Given partitioned by some_field (of int type) Hive table with data stored as Avro files, I want to query table using Spark SQL in a way that returned Data Frame have to be already partitioned by some_field (used for partitioning).
Query looks like just
SELECT * FROM some_table
By default Spark doesn't do that, returned data_frame.rdd.partitioner is None.
One way to get result is via explicit repartitioning after querying, but probably there is better solution.
HDP 2.6, Spark 2.
Thanks.
First of all you have to distinguish between partitioning of a Dataset and partitioning of the converted RDD[Row]. No matter what is the execution plan of the former one, the latter one won't have a Partitioner:
scala> val df = spark.range(100).repartition(10, $"id")

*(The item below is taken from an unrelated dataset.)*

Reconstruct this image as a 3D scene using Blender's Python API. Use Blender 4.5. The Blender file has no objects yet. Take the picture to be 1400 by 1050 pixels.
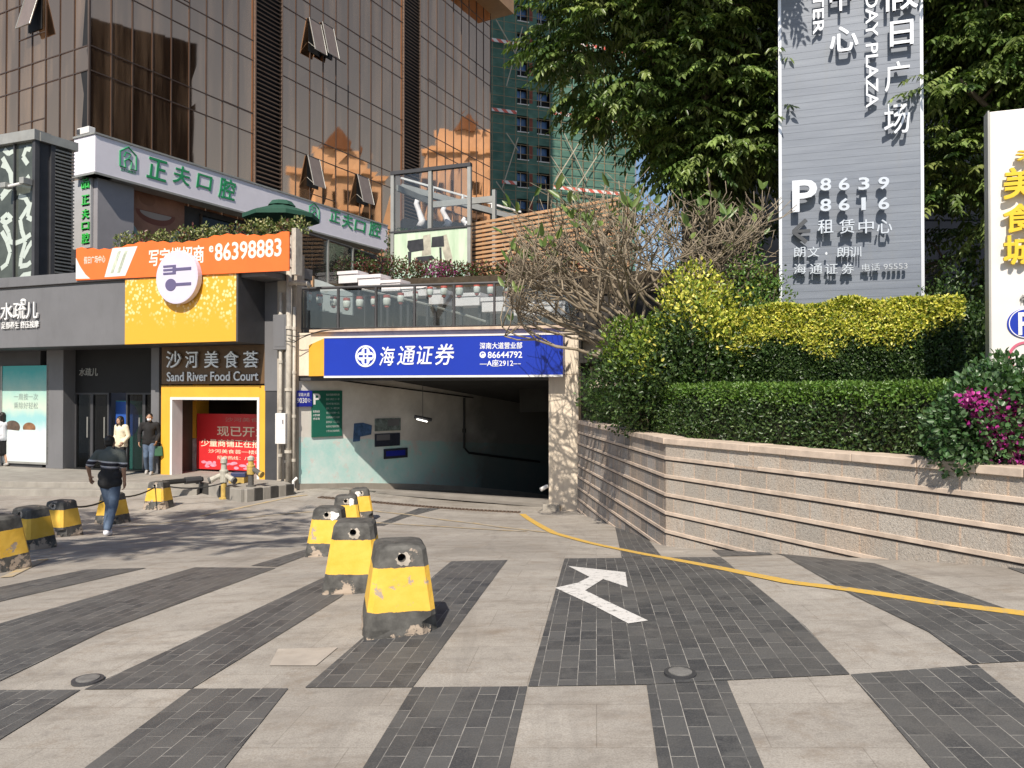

df: org.apache.spark.sql.Dataset[Long] = [id: bigint]
scala> df.rdd.partitioner
res1: Option[org.apache.spark.Partitioner] = None
However internal RDD, might have a Partitioner:
scala> df.queryExecution.toRdd.partitioner
res2: Option[org.apache.spark.Partitioner] = Some(org.apache.spark.sql.execution.CoalescedPartitioner@5a05e0f3)
This however is unlikely to help you here, because as of today (Spark 2.2), Data Source API is not aware of the physical storage information (with exception of simple partition pruning). This should change in the upcoming Data Source API. Please refer to the JIRA ticket (SPARK-15689) and design document for details.